DATASET SECTION:
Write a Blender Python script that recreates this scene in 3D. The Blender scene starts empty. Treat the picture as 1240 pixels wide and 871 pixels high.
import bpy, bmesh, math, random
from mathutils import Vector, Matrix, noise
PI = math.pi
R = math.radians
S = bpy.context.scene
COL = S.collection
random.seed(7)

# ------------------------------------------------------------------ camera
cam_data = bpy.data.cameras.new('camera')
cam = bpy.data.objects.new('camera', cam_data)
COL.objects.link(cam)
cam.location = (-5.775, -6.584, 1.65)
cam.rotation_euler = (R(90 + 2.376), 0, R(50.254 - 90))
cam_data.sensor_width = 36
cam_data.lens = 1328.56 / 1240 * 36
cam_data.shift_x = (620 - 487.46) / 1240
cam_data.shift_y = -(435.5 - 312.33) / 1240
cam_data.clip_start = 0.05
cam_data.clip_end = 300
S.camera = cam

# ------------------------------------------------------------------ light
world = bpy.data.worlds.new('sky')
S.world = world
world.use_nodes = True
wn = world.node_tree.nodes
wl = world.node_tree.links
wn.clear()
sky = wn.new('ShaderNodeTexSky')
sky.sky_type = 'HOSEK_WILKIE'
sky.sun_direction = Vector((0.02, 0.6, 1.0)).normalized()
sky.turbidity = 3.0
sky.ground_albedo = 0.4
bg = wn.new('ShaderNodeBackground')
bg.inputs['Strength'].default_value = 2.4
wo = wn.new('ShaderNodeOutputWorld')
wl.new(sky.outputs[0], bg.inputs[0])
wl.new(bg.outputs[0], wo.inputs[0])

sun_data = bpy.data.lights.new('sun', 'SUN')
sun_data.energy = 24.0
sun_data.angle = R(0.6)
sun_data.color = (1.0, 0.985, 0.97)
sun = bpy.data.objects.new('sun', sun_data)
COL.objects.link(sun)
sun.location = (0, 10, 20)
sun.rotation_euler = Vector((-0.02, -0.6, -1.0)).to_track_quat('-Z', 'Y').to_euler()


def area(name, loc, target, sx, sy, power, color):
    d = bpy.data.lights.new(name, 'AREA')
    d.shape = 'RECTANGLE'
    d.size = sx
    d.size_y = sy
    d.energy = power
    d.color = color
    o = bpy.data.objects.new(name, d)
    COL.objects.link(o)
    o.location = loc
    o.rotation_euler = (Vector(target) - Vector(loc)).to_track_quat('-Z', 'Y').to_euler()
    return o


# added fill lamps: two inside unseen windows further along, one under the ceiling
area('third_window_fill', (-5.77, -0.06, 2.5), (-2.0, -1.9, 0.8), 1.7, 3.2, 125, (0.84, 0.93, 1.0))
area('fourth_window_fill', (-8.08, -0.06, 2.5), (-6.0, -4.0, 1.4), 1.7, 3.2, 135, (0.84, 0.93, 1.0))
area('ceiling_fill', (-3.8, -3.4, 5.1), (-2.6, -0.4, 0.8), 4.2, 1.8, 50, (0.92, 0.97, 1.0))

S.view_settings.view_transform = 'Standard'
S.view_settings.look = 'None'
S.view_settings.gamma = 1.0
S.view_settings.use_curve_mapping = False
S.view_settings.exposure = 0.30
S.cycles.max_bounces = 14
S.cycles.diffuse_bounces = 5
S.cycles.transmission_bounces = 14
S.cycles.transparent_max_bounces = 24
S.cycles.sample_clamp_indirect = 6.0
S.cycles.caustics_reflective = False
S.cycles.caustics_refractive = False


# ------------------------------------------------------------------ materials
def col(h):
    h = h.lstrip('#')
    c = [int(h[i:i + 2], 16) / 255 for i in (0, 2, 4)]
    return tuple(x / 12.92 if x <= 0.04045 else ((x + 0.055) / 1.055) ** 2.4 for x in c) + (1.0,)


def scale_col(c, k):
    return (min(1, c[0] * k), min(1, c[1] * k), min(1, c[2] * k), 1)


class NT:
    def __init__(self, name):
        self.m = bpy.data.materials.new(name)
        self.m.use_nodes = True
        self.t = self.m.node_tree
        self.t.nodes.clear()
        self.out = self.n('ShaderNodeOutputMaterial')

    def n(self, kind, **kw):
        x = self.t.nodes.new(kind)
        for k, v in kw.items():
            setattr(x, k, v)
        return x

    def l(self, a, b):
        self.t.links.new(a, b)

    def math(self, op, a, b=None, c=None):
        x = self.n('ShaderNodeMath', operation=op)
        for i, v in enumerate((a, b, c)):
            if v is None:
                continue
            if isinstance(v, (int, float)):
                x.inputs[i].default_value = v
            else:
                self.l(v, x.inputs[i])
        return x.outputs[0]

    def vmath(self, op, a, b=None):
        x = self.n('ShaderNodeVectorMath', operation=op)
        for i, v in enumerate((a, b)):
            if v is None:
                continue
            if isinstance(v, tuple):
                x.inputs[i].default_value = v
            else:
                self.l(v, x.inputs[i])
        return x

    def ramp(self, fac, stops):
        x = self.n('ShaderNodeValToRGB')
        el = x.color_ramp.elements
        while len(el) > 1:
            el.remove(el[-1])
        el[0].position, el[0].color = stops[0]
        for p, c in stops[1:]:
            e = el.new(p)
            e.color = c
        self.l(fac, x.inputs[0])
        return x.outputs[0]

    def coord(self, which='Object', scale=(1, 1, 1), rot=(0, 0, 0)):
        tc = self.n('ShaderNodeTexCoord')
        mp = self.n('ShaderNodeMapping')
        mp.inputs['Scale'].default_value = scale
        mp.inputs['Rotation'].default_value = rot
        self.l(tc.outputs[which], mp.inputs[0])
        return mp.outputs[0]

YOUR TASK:
Report how many lines in the listing above include the word "scene". Give nothing but the number.

PROBLEM SOLUTION:
2